The swappiness is what tells a Linux system how to balance data between memory and swap. By default it is set up to 60. Vertica does require some swap, even if you have enough memory. Not having enough swap can result in the out of memory killer (oom-killer) deciding to kill Vertica. Note that Vertica recommends having at least 2GB of cache in any case. Run the following as root or sudo at runtime, or write it in /etc/rc.local for permanent effect.

echo 0 > /proc/sys/vm/swappiness

Run powertop

Powertop is a little tool looking at what consumes the most energy on a system. Although mostly useful for laptops, it can tell you if some applications or daemon you would not think of is consuming energy, and thus probably resources.

Set up the IO scheduler

The default Linux scheduler is cfq (completely fair scheduler) which tries to balance the need of all applications. Although ideal for a desktop usage, this is not what we want for Vertica. We do not want to be fair, we just want Vertica to perform as fast as it can. For this purpose, the deadline scheduler, which goal is to reduce latency is a much better choice. Run the following as root or sudo, or again write it in /etc/rc.local to keep the change permanent.

echo 'deadline' > /sys/block/sdxx/queue/scheduler

Externalise ext4 journal

Ext4, the only filesystem supported by Vertica (with its parent, ext3), is a journaling filesystem. This means that it keeps track of changes to be made in a journal before committing the changes to disk, speeding up the recovery in case of crash. This journal is kept on disk, so adds extra writes. If you have another disk available, you can write the log on another disk, thus reducing the amount of IOs.

I will assume that the mount point on which vertica writes its data is /mnt/vertica, and the partition is /dev/sda1. The journal partition will be /dev/sdb1.
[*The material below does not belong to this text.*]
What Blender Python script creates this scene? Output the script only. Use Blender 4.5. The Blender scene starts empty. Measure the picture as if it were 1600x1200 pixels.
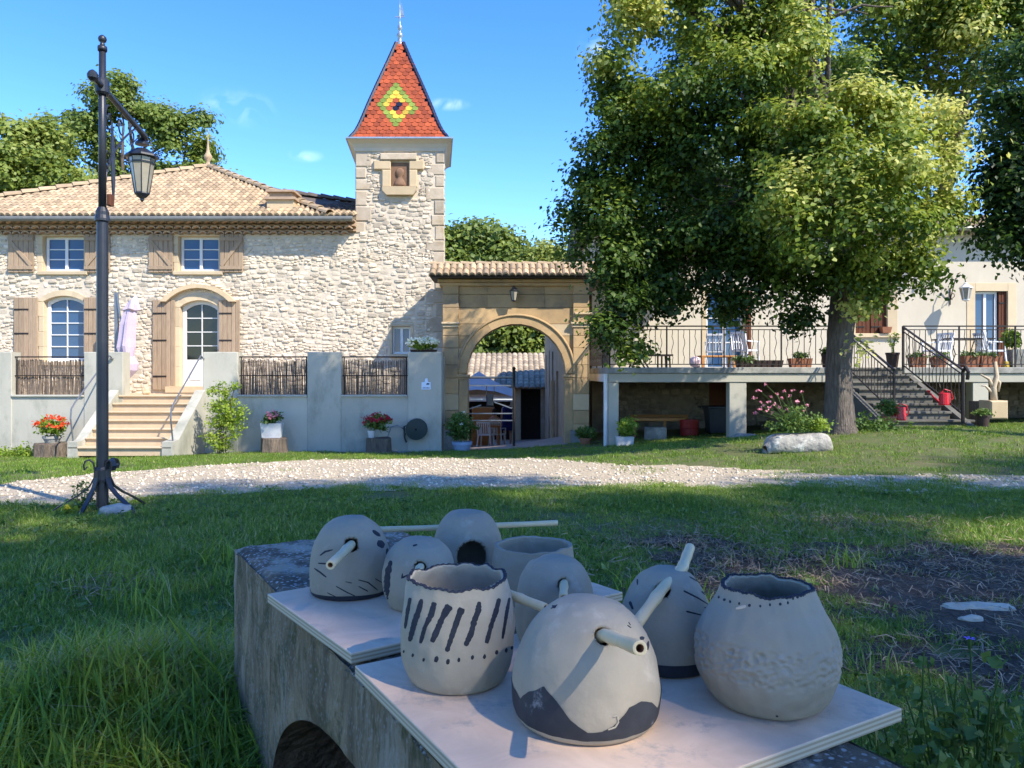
import bpy, bmesh, math, random
import numpy as np
from mathutils import Vector, Matrix, Quaternion, noise
from mathutils.bvhtree import BVHTree
R = random.Random(7)
NR = np.random.default_rng(11)
PI = math.pi
SC = bpy.context.scene
COL = SC.collection
# ------------------------------------------------------------------ camera
FPX = 1202.0; HOR = 585.0; CZ = 1.2
cd = bpy.data.cameras.new('camera'); cam = bpy.data.objects.new('camera', cd); COL.objects.link(cam)
cam.location = (0, 0, CZ); cam.rotation_euler = (PI/2, 0, 0)
cd.sensor_width = 36; cd.lens = 36*FPX/1600; cd.shift_y = -(600-HOR)/1600; cd.clip_start = .05; cd.clip_end = 3000
SC.camera = cam
# ------------------------------------------------------------------ light
SUN = Vector((1.45, -1.25, 1.9)).normalized()
W = bpy.data.worlds.new('World'); SC.world = W; W.use_nodes = True
wn = W.node_tree; wn.nodes.clear()
def wnode(t, **k):
    n = wn.nodes.new(t)
    for a, b in k.items(): setattr(n, a, b)
    return n
sky = wnode('ShaderNodeTexSky', sky_type='NISHITA', sun_disc=False)
sky.sun_elevation = math.asin(SUN.z); sky.sun_rotation = math.atan2(SUN.x, SUN.y)
sky.air_density = 1.0; sky.dust_density = 0.15; sky.ozone_density = 4.0; sky.altitude = 300
bg = wnode('ShaderNodeBackground'); bg.inputs[1].default_value = .15
out = wnode('ShaderNodeOutputWorld')
hsv = wnode('ShaderNodeHueSaturation'); hsv.inputs['Saturation'].default_value = 1.29; hsv.inputs['Hue'].default_value = .515; hsv.inputs['Value'].default_value = .92
wn.links.new(sky.outputs[0], hsv.inputs['Color'])
last = hsv.outputs[0]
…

# stop all relevant services
# you can see with lsof which users are using with files 
# unmount the current ext4 fs
umount /mnt/vertica 

# remove journal from current FS
tune2fs -O ^has_journal  /dev/sda1# set up external journal
tune2fs -o journal_data_ordered -j -J device=/dev/sdb1 /dev/sda1

# remount
mount /mnt/vertica

Data partition mount option

By default, on ext4 each read and write of a file updates the metadata of the file to write the access time. This means that even a read will result on a disk write. This can be avoided to increase performance by adding an option in your /etc/fstab in the line mounting the Vertica partition. You have 2 options:

  • noatime: this prevents update on read and write, for the highest performance gain
  • relatime: this prevents update in read, but keep updating on writes

Create a catalog partition

The catalog can be put on its own partition to relieve the data partition from extra writes. The easiest is then to create a symlink from the initial catalog directory to a directory in the catalog partition.

Conclusion

I set all these enhancements up at the time were performance was very bad due to bad configuration. They had a huge impact (even the simplest queries ran about 2 orders magnitude faster), but I sadly do not have numbers to pinpoint exactly which improvement were the most efficient. I can just tell you that all together they are fantastic.